§ **DIRECTION**: Locate the word "scene" in the material, then show every line that holds it.

§ **DATA SHOWN**:
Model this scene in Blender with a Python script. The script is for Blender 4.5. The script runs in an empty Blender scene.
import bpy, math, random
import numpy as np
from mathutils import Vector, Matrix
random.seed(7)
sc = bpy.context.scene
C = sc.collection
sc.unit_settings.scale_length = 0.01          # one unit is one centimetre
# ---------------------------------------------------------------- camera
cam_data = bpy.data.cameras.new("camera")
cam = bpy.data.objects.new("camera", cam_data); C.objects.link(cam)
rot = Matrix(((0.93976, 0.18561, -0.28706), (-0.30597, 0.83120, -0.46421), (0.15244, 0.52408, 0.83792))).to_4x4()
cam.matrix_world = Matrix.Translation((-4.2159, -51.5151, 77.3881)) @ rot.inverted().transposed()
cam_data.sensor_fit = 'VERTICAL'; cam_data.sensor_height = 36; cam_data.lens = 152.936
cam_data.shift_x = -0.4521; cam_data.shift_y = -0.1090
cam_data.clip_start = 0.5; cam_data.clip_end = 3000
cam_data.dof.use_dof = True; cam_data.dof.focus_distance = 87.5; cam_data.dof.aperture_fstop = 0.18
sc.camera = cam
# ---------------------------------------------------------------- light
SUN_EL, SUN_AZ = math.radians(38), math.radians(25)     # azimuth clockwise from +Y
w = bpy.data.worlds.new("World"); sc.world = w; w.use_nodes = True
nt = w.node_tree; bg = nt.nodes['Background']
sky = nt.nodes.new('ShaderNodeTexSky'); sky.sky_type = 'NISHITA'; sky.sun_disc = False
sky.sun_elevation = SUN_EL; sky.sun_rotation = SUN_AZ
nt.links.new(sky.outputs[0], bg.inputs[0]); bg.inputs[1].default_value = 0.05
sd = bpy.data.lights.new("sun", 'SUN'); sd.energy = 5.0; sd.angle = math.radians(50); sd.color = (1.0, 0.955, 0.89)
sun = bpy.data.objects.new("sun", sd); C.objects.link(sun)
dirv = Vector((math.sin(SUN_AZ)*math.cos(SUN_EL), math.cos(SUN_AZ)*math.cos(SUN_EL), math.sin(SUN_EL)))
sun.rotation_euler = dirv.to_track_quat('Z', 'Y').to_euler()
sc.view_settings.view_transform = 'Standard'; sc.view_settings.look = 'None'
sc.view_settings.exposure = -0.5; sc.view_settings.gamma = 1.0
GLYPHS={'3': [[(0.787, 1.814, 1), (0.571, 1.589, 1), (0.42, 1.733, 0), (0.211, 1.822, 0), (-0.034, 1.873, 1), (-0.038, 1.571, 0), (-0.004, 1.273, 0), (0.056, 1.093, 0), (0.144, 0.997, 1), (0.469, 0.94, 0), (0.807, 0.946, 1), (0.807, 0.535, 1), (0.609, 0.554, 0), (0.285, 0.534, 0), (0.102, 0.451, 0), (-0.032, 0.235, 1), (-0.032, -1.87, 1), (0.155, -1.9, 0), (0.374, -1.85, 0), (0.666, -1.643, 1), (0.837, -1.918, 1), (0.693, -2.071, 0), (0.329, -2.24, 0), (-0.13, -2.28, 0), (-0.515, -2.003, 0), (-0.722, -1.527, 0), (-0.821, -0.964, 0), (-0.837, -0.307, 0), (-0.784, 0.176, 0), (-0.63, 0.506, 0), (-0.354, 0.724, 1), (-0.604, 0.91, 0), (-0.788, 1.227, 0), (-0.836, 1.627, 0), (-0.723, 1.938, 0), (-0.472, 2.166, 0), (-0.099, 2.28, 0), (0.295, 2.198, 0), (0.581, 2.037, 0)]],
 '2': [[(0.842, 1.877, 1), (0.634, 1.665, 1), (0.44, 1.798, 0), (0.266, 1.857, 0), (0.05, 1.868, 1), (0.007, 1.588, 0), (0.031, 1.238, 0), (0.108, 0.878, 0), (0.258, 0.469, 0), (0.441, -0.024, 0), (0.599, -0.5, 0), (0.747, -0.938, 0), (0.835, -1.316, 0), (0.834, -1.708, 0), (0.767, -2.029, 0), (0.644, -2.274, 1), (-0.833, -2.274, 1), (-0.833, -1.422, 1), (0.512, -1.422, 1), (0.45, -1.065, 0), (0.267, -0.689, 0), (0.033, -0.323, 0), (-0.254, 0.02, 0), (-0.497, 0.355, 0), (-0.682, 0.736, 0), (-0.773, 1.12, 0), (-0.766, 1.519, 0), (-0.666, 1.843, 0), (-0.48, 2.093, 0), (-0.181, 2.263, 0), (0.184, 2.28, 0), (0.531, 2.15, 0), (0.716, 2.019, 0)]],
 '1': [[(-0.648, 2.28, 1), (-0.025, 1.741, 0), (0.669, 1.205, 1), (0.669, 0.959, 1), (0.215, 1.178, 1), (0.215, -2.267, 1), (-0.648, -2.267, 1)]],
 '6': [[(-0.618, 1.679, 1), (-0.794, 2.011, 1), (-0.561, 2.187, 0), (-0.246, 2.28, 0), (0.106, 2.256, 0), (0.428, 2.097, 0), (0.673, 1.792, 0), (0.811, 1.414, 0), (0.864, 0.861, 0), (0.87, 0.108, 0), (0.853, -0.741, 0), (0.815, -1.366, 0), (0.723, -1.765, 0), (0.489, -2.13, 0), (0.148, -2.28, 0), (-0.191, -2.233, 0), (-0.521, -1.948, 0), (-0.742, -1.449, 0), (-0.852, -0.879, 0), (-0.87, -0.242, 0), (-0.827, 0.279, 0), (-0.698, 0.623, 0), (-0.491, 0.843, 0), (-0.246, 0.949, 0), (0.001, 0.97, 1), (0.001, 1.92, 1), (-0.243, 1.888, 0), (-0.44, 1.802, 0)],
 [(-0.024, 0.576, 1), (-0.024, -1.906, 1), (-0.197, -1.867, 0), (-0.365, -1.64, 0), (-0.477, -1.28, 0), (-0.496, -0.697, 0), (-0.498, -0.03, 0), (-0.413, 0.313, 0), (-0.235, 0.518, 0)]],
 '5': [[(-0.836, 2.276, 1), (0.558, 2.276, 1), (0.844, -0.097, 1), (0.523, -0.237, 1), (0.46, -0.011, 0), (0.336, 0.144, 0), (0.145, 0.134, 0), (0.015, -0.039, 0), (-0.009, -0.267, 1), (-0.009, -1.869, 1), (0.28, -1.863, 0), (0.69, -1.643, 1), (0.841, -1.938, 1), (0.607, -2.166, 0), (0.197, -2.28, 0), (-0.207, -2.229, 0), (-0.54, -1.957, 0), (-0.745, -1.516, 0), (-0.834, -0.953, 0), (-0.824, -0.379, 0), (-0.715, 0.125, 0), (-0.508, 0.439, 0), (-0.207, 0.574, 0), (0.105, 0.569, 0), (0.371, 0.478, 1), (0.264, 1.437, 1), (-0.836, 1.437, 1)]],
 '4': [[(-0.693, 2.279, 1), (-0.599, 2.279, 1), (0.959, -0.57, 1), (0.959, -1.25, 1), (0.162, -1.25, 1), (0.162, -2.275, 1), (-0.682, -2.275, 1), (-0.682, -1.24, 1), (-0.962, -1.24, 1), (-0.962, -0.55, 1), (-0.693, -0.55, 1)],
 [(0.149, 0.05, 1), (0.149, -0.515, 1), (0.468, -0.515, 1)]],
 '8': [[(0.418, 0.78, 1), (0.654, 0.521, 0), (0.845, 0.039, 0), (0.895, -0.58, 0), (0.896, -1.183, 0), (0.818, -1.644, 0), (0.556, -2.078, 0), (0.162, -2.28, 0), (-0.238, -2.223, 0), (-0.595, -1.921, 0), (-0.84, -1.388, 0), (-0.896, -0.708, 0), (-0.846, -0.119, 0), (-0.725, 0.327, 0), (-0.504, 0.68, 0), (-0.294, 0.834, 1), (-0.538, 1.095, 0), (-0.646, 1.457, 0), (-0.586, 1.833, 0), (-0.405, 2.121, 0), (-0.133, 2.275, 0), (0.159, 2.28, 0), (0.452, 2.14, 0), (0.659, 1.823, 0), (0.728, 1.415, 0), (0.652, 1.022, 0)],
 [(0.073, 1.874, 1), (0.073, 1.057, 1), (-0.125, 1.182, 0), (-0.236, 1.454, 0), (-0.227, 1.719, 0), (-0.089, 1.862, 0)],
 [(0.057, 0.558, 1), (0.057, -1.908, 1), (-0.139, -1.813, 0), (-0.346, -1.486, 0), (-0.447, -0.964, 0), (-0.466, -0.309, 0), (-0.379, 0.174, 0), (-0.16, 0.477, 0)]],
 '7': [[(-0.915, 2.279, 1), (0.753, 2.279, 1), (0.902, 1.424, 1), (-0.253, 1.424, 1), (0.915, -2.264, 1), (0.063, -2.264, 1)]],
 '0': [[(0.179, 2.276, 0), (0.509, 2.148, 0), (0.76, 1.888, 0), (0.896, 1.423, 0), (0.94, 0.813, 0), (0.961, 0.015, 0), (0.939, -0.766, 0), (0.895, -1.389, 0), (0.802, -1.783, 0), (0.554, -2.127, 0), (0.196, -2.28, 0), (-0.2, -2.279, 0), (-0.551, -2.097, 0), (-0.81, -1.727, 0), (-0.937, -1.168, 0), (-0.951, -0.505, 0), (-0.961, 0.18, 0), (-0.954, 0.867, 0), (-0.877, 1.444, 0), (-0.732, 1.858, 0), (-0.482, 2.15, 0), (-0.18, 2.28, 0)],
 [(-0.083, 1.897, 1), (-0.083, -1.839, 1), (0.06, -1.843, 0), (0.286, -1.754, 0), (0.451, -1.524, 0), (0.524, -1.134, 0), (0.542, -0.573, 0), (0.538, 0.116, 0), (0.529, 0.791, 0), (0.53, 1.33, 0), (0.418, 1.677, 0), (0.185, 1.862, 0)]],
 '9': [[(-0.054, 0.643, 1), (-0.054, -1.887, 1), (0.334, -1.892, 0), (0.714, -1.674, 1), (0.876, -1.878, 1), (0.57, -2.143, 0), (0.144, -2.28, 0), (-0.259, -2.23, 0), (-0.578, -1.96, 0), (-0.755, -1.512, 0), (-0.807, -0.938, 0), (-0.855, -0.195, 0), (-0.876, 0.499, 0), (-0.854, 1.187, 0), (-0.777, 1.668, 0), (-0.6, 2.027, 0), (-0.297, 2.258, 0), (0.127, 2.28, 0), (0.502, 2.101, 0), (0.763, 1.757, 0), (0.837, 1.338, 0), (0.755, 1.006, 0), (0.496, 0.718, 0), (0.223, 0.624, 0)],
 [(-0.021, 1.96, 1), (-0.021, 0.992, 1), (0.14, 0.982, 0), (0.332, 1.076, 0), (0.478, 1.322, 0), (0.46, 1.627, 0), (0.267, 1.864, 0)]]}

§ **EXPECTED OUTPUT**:
Model this scene in Blender with a Python script. The script is for Blender 4.5. The script runs in an empty Blender scene.
sc = bpy.context.scene